* EXERCISE DATA
•••••
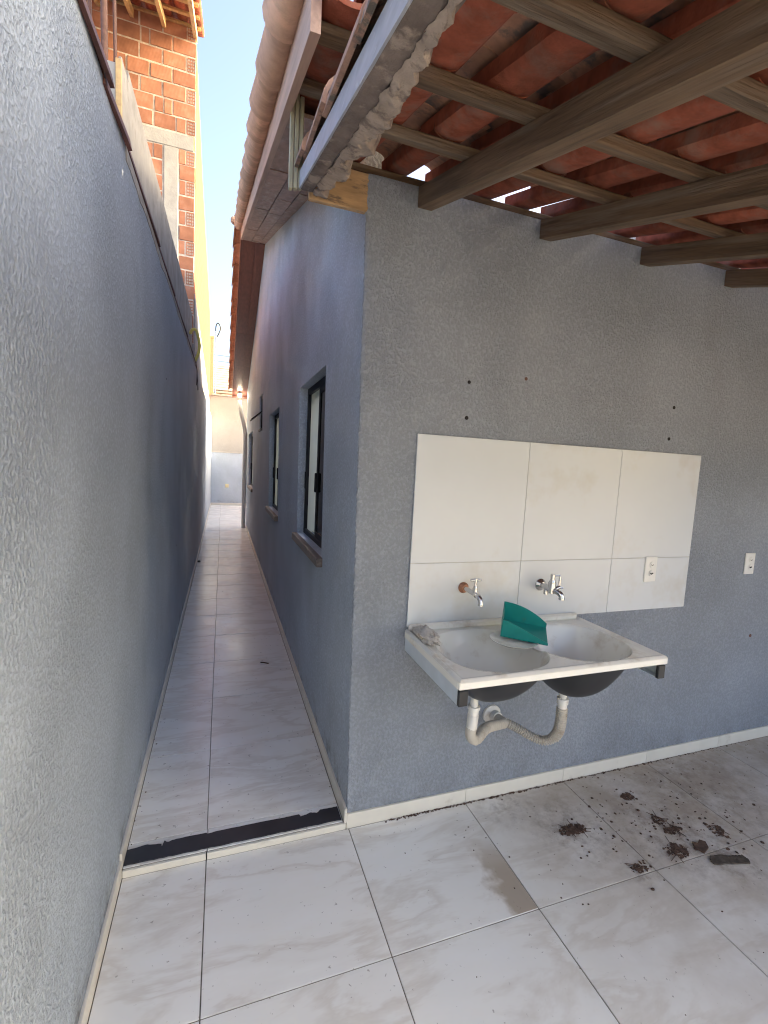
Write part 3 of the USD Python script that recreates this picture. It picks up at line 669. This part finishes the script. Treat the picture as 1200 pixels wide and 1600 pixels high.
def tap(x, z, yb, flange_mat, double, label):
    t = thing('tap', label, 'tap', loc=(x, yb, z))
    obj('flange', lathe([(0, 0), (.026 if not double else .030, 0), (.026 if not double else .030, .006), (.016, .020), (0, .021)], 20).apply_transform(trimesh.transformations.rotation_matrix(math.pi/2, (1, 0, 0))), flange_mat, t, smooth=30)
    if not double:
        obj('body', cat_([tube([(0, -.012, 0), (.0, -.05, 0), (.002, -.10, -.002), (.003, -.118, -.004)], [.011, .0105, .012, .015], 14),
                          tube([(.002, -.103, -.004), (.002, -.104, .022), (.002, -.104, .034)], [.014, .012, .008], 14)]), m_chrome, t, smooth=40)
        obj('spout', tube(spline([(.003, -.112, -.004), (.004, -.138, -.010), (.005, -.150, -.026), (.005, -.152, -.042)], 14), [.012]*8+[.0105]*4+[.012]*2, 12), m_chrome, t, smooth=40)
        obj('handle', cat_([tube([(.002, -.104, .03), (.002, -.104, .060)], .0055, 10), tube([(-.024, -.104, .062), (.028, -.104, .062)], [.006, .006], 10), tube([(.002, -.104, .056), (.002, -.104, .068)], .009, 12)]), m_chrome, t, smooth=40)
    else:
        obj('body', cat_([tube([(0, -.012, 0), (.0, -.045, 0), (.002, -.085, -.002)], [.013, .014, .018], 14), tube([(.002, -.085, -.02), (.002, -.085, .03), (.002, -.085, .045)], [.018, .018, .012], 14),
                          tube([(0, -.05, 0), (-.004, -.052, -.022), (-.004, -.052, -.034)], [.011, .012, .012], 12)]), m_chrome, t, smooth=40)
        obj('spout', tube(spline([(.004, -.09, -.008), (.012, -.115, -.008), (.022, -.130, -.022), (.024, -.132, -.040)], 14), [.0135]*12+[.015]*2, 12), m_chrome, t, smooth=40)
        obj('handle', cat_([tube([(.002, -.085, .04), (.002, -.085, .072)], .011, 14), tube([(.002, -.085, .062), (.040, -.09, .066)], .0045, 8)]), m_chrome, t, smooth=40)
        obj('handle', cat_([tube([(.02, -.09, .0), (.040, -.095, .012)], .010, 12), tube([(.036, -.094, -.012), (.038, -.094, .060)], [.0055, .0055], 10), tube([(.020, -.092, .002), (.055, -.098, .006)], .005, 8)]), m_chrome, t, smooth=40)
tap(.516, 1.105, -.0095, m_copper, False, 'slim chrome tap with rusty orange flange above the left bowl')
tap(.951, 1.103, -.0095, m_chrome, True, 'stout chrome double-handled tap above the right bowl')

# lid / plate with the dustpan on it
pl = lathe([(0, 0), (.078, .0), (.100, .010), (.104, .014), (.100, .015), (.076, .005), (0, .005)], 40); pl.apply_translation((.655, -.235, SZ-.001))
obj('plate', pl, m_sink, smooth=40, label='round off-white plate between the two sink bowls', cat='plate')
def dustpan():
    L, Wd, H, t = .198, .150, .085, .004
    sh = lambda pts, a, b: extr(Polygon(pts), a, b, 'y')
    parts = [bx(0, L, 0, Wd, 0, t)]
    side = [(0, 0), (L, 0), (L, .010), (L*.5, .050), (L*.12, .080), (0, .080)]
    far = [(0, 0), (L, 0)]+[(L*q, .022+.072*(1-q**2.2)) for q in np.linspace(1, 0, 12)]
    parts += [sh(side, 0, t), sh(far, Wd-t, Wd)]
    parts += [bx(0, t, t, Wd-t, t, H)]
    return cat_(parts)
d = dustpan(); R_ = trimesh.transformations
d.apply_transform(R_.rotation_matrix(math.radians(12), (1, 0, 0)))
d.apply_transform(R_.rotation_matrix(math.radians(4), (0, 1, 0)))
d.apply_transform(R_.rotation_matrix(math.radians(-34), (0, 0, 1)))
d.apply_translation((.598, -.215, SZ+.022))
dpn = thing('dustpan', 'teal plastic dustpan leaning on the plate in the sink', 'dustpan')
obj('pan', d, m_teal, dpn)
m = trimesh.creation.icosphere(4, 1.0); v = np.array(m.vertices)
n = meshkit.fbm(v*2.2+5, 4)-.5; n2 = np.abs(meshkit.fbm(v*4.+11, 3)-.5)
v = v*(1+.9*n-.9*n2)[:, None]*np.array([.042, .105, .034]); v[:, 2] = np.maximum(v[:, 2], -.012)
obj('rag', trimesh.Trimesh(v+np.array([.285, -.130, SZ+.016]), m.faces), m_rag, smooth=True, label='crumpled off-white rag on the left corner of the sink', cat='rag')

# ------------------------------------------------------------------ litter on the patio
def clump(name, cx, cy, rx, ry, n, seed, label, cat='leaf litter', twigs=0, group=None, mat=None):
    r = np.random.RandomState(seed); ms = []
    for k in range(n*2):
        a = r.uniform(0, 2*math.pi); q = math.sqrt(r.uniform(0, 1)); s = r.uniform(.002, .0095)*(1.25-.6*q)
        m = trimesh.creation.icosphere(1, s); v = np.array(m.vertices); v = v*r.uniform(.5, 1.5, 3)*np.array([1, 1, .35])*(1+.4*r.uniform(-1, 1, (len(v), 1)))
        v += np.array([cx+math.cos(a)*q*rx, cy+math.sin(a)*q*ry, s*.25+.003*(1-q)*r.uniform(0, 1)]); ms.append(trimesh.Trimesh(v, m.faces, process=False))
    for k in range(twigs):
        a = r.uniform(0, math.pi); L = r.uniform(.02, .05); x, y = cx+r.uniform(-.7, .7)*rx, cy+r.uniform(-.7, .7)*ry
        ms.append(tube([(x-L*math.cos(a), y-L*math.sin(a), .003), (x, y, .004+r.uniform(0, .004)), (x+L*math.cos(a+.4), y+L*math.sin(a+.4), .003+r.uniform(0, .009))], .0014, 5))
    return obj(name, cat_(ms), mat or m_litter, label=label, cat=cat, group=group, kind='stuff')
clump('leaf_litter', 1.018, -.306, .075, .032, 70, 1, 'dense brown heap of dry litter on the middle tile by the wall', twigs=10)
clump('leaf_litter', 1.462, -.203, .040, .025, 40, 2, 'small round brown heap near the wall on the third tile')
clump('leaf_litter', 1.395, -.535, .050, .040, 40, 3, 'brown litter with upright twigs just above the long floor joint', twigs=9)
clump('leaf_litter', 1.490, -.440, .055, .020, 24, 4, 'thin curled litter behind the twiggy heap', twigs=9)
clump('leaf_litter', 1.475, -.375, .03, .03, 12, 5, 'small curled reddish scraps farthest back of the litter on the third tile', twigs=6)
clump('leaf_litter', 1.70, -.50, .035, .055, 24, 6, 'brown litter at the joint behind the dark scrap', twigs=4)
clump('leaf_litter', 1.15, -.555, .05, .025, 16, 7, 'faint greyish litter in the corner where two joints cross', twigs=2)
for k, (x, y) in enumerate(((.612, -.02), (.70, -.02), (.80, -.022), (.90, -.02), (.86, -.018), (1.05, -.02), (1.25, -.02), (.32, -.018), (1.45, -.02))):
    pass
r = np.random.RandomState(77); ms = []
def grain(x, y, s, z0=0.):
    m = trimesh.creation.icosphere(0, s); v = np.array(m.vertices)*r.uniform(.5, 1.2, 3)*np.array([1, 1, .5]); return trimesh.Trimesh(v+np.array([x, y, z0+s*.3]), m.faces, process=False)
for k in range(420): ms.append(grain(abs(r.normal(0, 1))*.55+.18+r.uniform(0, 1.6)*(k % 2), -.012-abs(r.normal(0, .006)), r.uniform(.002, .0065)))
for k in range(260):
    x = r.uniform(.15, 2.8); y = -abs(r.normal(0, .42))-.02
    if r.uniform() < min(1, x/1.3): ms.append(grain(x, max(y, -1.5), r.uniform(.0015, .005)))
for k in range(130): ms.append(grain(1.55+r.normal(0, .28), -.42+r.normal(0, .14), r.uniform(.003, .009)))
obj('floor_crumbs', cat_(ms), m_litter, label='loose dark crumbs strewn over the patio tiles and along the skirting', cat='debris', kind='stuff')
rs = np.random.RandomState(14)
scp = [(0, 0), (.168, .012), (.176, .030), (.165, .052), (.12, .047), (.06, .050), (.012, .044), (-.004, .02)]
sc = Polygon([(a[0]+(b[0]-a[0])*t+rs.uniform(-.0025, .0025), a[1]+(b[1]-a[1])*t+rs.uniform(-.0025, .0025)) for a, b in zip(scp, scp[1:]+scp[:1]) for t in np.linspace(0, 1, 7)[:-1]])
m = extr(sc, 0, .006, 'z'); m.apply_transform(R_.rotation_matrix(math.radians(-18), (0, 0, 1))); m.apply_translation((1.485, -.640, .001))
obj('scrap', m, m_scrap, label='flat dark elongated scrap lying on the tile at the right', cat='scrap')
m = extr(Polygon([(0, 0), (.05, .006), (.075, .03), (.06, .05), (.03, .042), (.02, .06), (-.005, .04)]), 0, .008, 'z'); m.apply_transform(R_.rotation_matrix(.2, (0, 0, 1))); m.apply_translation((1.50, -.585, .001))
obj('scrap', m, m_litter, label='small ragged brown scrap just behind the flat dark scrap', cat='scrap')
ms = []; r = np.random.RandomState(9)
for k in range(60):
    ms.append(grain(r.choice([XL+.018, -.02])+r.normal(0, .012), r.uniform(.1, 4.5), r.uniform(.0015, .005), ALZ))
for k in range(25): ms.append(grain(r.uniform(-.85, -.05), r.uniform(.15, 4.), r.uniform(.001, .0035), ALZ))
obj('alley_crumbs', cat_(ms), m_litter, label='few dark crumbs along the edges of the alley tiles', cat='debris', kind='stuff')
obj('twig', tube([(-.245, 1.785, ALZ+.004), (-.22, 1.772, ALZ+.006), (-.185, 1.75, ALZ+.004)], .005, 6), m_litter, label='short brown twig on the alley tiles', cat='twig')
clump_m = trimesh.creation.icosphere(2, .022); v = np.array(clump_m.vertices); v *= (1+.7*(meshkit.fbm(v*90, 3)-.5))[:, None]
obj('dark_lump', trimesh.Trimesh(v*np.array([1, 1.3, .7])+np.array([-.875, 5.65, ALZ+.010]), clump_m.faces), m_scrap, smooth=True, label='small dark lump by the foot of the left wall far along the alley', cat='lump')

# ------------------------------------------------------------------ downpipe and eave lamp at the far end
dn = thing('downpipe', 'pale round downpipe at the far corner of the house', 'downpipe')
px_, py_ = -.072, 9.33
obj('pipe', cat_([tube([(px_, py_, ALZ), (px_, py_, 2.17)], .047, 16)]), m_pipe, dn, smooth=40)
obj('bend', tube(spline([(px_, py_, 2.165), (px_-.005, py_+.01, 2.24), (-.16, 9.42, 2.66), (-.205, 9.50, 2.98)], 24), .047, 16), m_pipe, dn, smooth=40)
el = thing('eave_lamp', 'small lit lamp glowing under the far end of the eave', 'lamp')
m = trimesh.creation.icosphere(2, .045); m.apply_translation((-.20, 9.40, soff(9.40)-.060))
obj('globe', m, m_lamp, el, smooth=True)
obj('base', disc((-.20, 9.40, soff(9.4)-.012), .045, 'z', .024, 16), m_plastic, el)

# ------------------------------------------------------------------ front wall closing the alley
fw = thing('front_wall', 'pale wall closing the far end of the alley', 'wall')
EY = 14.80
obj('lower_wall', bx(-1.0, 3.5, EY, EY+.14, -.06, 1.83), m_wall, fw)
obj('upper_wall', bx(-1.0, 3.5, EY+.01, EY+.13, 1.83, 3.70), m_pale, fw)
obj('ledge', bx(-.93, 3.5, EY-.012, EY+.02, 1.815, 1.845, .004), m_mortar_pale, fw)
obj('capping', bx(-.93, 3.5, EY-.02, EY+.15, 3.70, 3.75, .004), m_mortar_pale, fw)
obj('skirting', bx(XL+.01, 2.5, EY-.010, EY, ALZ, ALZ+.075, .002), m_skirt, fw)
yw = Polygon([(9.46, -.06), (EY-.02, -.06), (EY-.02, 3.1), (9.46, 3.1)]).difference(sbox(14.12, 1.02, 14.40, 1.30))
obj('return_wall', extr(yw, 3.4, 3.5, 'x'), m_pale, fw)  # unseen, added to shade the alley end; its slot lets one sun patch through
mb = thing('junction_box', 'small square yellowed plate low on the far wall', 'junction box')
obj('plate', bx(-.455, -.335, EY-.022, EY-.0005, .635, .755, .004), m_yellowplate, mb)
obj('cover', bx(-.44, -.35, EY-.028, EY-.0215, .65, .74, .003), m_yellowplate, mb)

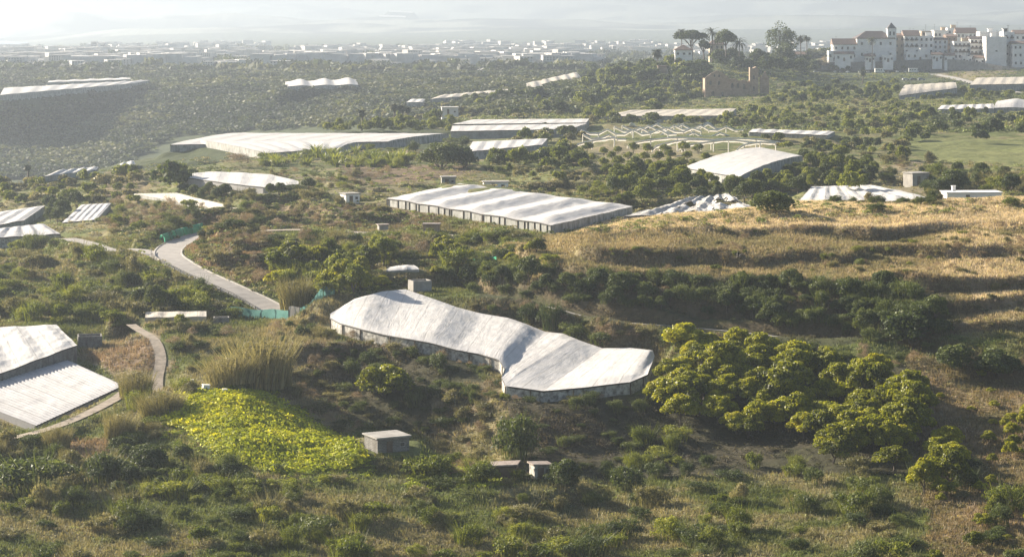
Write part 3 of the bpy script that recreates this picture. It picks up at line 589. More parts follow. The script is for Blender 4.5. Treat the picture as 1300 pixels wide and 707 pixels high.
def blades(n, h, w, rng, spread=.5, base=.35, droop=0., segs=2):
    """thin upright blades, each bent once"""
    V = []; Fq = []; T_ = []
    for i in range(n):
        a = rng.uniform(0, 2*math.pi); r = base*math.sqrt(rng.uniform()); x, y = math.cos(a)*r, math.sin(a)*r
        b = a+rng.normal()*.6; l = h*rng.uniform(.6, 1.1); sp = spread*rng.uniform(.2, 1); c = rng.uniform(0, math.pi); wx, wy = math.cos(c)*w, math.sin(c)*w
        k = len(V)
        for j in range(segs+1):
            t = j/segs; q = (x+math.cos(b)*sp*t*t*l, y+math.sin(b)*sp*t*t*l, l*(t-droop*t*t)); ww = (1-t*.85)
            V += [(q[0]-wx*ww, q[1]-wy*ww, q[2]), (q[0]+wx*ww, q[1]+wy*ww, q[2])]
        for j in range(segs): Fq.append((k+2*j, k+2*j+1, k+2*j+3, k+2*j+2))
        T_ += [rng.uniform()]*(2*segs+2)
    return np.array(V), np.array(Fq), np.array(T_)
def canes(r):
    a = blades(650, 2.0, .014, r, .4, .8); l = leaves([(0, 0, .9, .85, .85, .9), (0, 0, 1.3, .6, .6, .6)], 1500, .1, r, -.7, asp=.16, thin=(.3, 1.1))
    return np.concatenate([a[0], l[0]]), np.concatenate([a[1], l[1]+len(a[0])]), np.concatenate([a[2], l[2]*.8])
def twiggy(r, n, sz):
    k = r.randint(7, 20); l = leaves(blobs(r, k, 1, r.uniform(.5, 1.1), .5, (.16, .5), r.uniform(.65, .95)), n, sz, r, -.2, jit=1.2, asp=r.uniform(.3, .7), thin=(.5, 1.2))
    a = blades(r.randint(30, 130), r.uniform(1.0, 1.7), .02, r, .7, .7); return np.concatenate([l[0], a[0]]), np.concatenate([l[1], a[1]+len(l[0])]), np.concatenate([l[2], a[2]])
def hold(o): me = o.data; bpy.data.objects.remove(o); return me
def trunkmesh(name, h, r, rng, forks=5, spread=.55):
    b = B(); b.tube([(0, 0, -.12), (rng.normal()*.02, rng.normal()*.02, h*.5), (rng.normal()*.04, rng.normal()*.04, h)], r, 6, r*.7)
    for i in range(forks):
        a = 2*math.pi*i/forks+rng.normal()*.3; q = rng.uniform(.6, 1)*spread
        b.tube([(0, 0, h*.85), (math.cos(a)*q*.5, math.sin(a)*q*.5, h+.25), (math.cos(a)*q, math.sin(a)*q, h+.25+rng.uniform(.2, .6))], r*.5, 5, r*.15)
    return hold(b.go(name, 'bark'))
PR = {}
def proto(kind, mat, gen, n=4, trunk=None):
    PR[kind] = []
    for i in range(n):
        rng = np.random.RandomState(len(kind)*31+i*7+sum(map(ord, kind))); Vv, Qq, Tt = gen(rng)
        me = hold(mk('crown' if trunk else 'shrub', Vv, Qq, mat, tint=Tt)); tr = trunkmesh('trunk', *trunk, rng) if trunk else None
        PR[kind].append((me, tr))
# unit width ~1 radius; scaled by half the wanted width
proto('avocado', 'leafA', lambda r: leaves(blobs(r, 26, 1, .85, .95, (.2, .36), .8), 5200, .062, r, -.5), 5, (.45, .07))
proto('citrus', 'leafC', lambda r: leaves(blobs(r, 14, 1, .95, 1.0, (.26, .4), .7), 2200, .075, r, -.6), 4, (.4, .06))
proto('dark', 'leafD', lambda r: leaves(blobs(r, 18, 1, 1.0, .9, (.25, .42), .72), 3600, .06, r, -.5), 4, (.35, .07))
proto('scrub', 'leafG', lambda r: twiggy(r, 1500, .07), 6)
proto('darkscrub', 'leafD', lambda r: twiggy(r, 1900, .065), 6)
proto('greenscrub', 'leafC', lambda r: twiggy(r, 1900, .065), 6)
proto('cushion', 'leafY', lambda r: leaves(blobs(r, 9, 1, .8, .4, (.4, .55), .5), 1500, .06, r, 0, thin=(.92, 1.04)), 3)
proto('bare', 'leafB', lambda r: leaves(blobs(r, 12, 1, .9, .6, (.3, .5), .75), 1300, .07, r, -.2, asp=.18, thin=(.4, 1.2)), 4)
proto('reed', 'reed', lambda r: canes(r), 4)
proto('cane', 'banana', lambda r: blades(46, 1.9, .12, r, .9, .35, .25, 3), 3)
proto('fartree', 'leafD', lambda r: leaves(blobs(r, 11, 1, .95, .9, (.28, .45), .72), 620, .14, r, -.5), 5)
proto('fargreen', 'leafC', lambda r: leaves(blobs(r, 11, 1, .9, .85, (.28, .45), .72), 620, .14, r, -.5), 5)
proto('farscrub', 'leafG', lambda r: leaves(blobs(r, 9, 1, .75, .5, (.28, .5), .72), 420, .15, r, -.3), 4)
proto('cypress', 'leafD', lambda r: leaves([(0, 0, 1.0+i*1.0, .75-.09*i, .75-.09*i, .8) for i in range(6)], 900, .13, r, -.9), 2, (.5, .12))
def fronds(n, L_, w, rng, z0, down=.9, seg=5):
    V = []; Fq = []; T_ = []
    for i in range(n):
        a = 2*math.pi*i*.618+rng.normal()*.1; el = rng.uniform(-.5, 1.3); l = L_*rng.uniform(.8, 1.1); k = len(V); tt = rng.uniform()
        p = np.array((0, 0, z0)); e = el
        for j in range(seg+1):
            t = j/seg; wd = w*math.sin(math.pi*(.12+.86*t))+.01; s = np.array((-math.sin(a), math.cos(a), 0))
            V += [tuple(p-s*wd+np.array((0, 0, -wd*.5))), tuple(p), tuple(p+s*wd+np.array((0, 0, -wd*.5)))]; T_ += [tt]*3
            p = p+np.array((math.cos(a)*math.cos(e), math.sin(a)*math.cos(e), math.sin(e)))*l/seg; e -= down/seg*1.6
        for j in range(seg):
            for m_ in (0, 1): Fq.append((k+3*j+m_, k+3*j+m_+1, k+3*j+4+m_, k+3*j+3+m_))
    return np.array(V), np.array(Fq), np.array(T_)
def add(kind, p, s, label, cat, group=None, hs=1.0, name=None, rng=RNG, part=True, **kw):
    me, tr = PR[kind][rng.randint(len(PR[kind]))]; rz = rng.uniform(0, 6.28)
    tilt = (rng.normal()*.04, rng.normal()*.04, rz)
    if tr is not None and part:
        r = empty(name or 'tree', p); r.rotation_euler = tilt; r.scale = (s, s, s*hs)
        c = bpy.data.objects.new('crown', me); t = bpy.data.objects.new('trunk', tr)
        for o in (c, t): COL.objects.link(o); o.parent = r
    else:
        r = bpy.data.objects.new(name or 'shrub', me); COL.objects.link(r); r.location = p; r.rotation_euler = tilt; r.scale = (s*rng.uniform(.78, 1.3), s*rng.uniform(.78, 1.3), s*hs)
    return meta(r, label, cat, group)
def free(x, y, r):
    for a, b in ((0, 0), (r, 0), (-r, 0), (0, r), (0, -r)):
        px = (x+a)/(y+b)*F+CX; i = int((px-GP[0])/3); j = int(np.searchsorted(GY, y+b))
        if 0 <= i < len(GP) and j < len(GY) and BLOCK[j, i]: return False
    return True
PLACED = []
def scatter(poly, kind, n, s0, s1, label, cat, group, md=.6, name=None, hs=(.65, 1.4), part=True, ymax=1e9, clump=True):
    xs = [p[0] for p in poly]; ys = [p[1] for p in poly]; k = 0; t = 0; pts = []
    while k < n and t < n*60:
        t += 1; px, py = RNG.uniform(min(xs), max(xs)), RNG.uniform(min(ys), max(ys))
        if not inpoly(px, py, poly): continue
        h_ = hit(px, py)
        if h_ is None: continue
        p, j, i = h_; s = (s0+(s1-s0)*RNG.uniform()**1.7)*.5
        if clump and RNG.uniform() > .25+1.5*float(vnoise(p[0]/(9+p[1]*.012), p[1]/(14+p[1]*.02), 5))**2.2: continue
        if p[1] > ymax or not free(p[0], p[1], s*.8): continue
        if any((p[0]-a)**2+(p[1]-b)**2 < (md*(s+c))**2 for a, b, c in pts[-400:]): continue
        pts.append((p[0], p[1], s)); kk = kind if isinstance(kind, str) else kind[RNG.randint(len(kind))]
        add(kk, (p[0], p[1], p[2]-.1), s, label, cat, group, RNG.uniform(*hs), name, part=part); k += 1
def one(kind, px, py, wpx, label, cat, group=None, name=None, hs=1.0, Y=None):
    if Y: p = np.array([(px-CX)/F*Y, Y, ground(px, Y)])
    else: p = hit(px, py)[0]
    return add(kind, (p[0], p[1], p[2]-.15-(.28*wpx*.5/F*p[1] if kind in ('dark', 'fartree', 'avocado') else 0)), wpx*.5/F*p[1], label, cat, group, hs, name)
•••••
* WHAT TO WORK ON
Filter the entries down to the lines with the word "script" in them.

* EXERCISE RESULT
Write part 3 of the USD Python script that recreates this picture. It picks up at line 669. This part finishes the script. Treat the picture as 1200 pixels wide and 1600 pixels high.
Write part 3 of the bpy script that recreates this picture. It picks up at line 589. More parts follow. The script is for Blender 4.5. Treat the picture as 1300 pixels wide and 707 pixels high.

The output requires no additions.